German immigrants began settling in Siebenbürgen (Transylvania) in 1143. The German-speaking enclave that formed in the Carpathians as a result was the easternmost such area in the Middle Ages. The new arrivals were referred to as 'Saxons', but in fact they came from the valleys of the Rhine and Moselle, from Flanders, Lorraine, Alsace and Luxembourg. The first Germans to settle here were, like others who came to inhabit the Zips (Spiš) region, invited by King Géza II of Hungary to live on crown territory and were awarded privileges. Royal charters, among them the Andreanum issued by Andreas II in 1224, granted the settlers more rights than any other German group in eastern Europe had ever received before. The newcomers were supposed to secure Hungary's eastern borders and to develop the rural economy. They established almost 300 villages, most centred on the characteristic fortified church, as well as a number of towns that served as staging posts for long-distance trade. Among the latter were Hermannstadt (Sibiu), Kronstadt (Braşov), Schäßburg (Sighişoara) and Bistritz (Bistriţa). Transylvania is the easternmost part of Europe to have towns of a visibly central European character.
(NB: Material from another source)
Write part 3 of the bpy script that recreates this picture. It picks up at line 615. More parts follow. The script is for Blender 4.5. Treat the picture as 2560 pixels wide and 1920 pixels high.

The country's fortunes were determined by its three largest ethnic groups: the Hungarians, the Germans and the Romanians. Another large ethnic group was the gypsies, who were, however, excluded from state administrative positions. The long-established Siebenbürger Saxons, who since the Reformation had been strictly Lutheran, were joined in the 18th century by the Landler, Protestants who had been deported from their Austrian homeland. From 1867 onwards, official policy encouraged assimilation to Hungarian culture. After 1918, when the Siebenbürger Saxons voted to join Romania, they faced a policy of assimilation to Romanian culture. This was successfully resisted by the economically strong and politically and culturally well-organised minority. In around 1910, there were some 250,000 'Saxons' living in Transylvania, rising to almost 300,000 by the beginning of the Second World War.